An anthropologist by training, I hope to use each blog post to note my observations of the city and its people, to pause on how these experiences mold the way I think, and finally how it connects to my work at Living. Today, it’s the tension between American gall and British reserve.

‘Englishness’

British academic Kate Fox identified a few key characteristics of ‘Englishness.’ Amongst them are courtesy, moderation, modesty, and my personal favorite; Eeyorishness. She concludes that we carry a kind of social inhibition. We tend to refrain from asserting ourselves, default to polite compromise, and police ourselves from emotional extremes.

We downplay achievements and push self-deprecation to the front of the conversational stage, wincing at anything resembling self-belief. Americans it seems, do not share this social crippling. Between friends from Chicago and LSE’s international student populus, I’ve had my fair share of exposure in both bars and seminars. Brits often held vague irritation with American peers; they had a reputation for boisterousness and seemed to speak more than they listened. In North London pubs, those same Americans grew frustrated with the dryness of Brits and our unwillingness to engage. We found their unapologetic social extroversion jarring, and they found our restraint suffocating. 

Fieldnote: Process

At Living, that assembly process is central to the work. Internal workshops around core values and brand characteristics are built through shared construction, while continuous dialogue with our clients extends that collaborative assembly process.  Language, options, and opportunities are explored, tested, and played with while expectations are aligned and core targets affirmed. Ideas are born incomplete, and gain coherence aloud. 

'New Yorkers'

In New York, that readiness to speak has become an everyday encounter. Ordering a coffee slips with ease into a conversation about nearby vintage stores, and strangers ask your weekend plans before the subway doors close – moments that usually pass in polite silence or brand interaction as intrusion. While my Englishness historically placed emotional restraint above expression, I grow increasingly envious at the ease with which people push themselves forward to others. 

What is it about America that creates such strong permission to try? Fox joked that it was the British climate, inducing a sort of pessimism, while my first theory was the intimacy induced by tipping culture. In an economy where income is shaped through eagerness and a readiness to engage, the Stranger/Stranger boundary that exists in England has been long broken. Where everyday interactions reinforce the dissolve of that boundary, a readiness to engage all strangers becomes no big deal. 

Fieldnote: Voice

This value inherent in what we say as individuals seems to branch into the culture at Living too. In contrast to agencies I’ve seen work in the UK, Living places great value on a research-centric approach. Our ‘discovery’ phase consists of interviews and workshops with our client teams, in effort of understanding how they think and feel about their brand and story on a personal level. From there, we begin to understand the firm as a whole.
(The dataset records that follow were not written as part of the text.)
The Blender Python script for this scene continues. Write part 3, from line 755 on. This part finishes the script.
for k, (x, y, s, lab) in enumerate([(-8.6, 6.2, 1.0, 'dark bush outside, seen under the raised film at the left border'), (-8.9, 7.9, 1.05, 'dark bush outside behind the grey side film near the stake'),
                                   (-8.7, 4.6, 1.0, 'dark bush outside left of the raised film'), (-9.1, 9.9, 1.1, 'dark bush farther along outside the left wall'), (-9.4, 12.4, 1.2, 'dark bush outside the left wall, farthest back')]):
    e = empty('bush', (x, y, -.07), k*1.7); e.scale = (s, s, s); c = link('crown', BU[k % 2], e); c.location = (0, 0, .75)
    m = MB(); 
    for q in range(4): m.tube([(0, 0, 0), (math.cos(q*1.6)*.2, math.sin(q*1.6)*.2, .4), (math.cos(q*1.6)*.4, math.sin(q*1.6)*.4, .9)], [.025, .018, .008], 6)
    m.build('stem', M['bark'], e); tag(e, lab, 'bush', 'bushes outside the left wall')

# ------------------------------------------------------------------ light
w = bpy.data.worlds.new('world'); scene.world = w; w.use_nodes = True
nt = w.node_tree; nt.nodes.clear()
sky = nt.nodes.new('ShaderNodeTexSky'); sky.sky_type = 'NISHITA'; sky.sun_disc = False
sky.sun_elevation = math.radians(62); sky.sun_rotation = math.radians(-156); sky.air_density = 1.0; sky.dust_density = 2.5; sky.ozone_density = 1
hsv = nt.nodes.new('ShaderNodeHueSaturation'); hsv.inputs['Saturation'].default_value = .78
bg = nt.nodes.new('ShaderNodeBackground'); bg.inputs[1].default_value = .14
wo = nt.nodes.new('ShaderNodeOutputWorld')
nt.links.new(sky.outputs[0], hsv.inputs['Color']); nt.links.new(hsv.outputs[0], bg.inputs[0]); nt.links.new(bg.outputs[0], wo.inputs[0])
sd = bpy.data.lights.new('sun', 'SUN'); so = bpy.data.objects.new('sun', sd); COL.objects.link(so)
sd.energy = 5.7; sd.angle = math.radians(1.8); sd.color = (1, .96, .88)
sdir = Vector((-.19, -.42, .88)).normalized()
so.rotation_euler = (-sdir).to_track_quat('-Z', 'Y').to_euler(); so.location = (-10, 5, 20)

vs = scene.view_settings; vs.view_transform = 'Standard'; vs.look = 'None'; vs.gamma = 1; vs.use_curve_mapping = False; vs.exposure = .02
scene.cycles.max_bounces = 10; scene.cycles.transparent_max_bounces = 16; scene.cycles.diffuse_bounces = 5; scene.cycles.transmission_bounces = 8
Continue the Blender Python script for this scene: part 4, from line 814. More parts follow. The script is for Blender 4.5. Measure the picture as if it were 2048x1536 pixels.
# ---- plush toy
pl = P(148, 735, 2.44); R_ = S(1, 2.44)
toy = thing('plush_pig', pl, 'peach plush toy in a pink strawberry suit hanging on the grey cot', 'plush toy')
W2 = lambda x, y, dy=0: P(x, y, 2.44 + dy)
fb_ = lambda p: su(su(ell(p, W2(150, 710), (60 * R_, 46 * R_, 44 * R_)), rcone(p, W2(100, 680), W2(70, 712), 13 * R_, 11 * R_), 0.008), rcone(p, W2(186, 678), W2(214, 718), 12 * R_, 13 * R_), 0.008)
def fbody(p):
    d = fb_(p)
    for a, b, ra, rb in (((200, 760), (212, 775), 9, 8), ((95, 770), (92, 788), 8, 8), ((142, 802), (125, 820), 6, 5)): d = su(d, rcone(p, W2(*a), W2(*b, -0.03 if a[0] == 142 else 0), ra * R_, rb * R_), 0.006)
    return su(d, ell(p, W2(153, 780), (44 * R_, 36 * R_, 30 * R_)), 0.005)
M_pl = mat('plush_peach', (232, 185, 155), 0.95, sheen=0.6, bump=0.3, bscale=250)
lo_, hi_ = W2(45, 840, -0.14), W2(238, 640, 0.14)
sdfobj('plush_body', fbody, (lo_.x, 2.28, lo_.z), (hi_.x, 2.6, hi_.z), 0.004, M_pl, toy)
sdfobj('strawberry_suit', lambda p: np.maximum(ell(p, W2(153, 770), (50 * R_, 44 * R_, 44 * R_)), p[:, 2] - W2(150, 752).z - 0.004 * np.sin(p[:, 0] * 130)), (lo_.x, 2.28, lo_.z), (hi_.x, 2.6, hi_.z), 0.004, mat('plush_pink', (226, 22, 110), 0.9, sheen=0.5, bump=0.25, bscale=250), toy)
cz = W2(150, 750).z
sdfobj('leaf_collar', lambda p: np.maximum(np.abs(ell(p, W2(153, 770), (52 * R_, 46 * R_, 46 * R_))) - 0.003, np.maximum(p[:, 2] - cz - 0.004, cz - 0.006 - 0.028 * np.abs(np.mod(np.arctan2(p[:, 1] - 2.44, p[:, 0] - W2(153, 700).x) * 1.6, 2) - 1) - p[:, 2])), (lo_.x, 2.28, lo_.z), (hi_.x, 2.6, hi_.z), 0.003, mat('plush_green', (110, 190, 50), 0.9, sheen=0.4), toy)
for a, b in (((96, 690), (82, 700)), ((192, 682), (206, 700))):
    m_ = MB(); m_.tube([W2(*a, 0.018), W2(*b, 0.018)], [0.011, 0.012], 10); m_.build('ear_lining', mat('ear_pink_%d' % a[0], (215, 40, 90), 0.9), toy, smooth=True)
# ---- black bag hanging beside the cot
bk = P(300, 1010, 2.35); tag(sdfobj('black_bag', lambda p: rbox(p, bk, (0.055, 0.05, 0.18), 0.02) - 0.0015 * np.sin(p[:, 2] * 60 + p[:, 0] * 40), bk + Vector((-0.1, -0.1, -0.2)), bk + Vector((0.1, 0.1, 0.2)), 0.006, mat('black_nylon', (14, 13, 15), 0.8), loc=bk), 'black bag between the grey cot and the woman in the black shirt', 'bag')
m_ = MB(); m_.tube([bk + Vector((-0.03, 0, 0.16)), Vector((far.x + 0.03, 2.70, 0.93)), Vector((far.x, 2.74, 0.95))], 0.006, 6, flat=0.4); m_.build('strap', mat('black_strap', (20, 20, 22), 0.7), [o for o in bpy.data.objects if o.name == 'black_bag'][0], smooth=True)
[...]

There is great value attached to what we say, and feel. 

Social entrepreneurialism

Already the spirit of social entrepreneurialism seems to be rubbing off on me. Be it the young woman from Geneva I spoke to in the line for coffee or the Russian gentleman in the Soho House elevator, with every interaction it feels more natural to spark up conversation. Social inhibition begins to fade, and a preference for respecting perceived codes of etiquette falls away. 

More interestingly, is how I see this tension between boldness and reserve play out in the realm of branding – particularly within the professional services industries. In the highly fiduciary worlds of law and asset management, a recurring pattern emerges across brand strategies: an absence of human touch, with lacking showcase of people, culture, and storytelling.

In a world where competency, trust, and professionalism are currency, design and dynamism frequently fall to the periphery. Visual conservatism and guarded messaging are often mistaken for credibility. In doing so, firms can underplay their people, culture, and point of view, limiting differentiation in an increasingly crowded market.

In the same way our British reserve can hold us back from asserting ourselves in the social world, this misconception seems to hold back firms from differentiating themselves, their story, and their identity, in a crowded market. In adherence to perceived ‘rules of the game,’ do we miss out?

My internship here prioritises a kind of dual learning, with the out-of-office experiences being as key as the ones in the meeting room. Over the following months I hope to continue this blog, reflecting on a monthly takeaway and mapping my observations.